Allegrini 2018

Raising value, prices and quality: the current challenge of Italian wine in the industry

A talk in the name of Giacomo Tachis, by Piero Antinori, Bruno Vespa, Renzo Cotarella, Stefano Cordero di Montezemolo and Marco Pallanti
Marchese Piero Antinori with journalist and producer Bruno Vespa

The quality of wines is improving, the unpredictability of a climate is also rising, the challenges in a crowded industry are increasing, and the followers on social networks are growing, but the question is always: Why cannot Italy be more competitive, especially in terms of prices, compared to France? However, during the roundtable led by the new producer, as well as journalist and symbol of the Italian political debate, Bruno Vespa, several ideas arise, which are linked to the memory of one of the characters who marked the most the “Renaissance” of Italian wine, Giacomo Tachis.
Marchese Piero Antinori, in the Antinori winery in Chianti Classico, does the honors
: “The Renaissance of Italian wine in the last 45 years has revolutionized the wine trade. Favoring quality over quantity. And Giacomo Tachis is the protagonist. We shared a lot of hopes and some disappointments. He already knew that Tuscany had extraordinary potential, implementing the dream of improving quality and affirming Italian wine on the international wine markets. He realized, by studying France, the path that led to quality. The period during which we collaborated was fantastic, it was one of the most beautiful, and I remember it with a bit of nostalgia. Because we are talking about a period of great innovation, of the search for new paths”.

Marco Pallanti of Castello di Ama remembers the oenologist: “Tachis has always doubted things and has always wanted to go deeper into the knowledge of things. With an eye always towards the outside, towards the best. I started working at Castello di Ama in the early '80s, and the complementary grape variety to Sangiovese was only the Cabernet, but it did not fit well with the territory. Looking abroad, especially in the Bordeaux area, we begin to think about Merlot. The first harvest was in 1985, and from there the Apparita was born. In those years it was difficult to capture the attention of critics and the international public. From that moment we make Chianti Classico known and thanks to this we are able to make a good impression”.

Putting aside the nostalgia for the times that have gone by, the present reappears with the question of experienced journalist of the Vespa, which with television times catches the attention of the audience and guests, asking: "how do you raise the price of wine?.

Question from a million dollars, or rather from 6 billion euros, the value of the export of Italian wine, which Stefano Cordero di Montezemolo of the University of Florence clearly answers: “The French have an average price four times higher than ours. There is an economic and competitive logic that work beyond the fact that technology and winemaking skills have increased competence. Then we have to face the market. Therefore, the technical competence, combined with practice, of winemakers has succeeded in producing value. Price contributes to placing a wine.

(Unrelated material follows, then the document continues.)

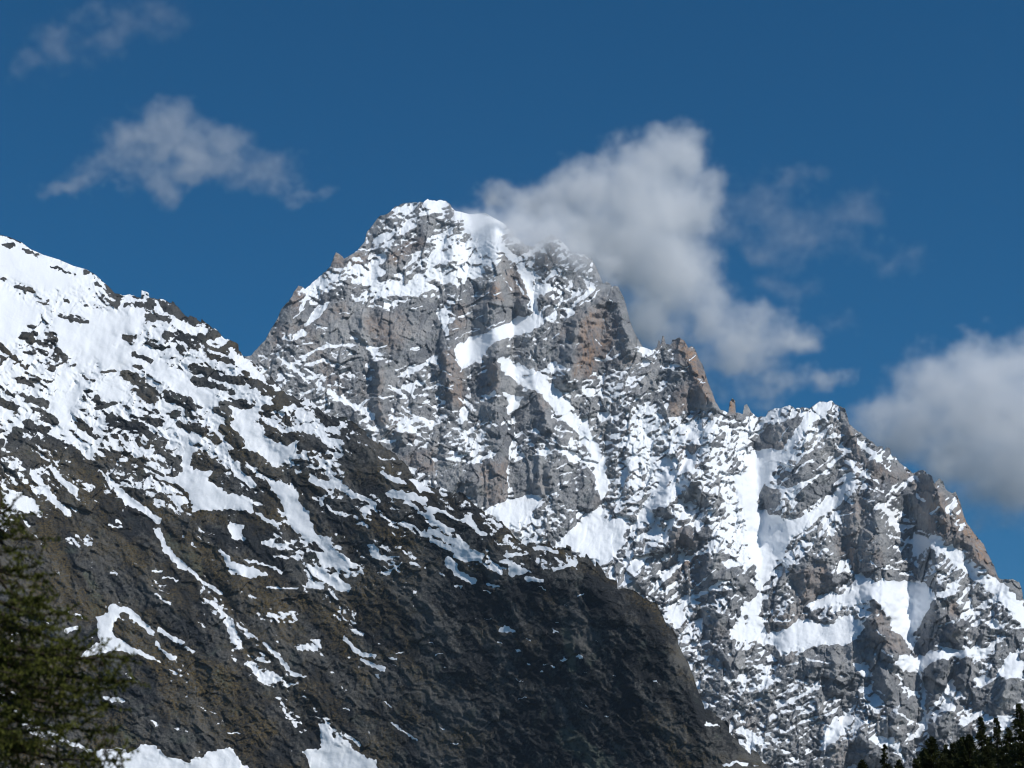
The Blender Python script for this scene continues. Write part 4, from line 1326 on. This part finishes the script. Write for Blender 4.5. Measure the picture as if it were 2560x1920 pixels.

The example of Australia: they began to attack the market with a price that was always downward, making impossible raising the price in the future. As far as Italy is concerned, it is not useful to follow the French wine industry, which is in another range. We must look at the mid-level band and affirm this one. Wine needs to reach identity. Consistent between the identity of the company and the wines it produces. The greatness of Tachis was to be the oenologist within a company. By serving a project, not very personal but at the level of the company”.

Then a word to Antinori, the winery's oenologist and general manager, Renzo Cotarella, who took the baton from Tachis: “raising prices is something difficult, but necessary. We must be able to understand where we are. However, the increase in prices depends on making products of extreme quality, it cannot be the niche that justifies the increase. There must be personality, depth and they must be able to withstand the test of time. They must not be a flash in the pan. We must create the charm of a single wine. Chianti Classico is an example of this for its double soul between male and female. There must be a path that concerns the entire production that requires union between the entire chain and a lot of patience. You also need to know how to distribute the wines.

Piero Antinori continues: “We are on the right track to raise the price. The opportunity comes from young people who, despite estimates indicating that there is a distance from wine consumption, have a great curiosity to explore different things. The world of wine is, however, a competitive market that has opened up to many channels and worlds, such as California, Chile, and Asia. We must react by creating value with the culture we have, from the landscape to our history”.

On stage also “mister Amarone” Sandro Boscaini, adds: “In Italy, there is a great culture, rooted in wine. However, there is no business culture. It is a problem that arises from the tax system. Wine needs to be given a value, passing through a better tax system as well. This can be the key to relaunching the business”.
In other words, “the answers are there, rather they are within us. But they are wrong”, to quote Corrado Guzzanti in the famous “Quelo”. Wine heritage, artistic, landscape, human capital. Italy's challenges for the future are many, so what will be the best way? Word of mouth.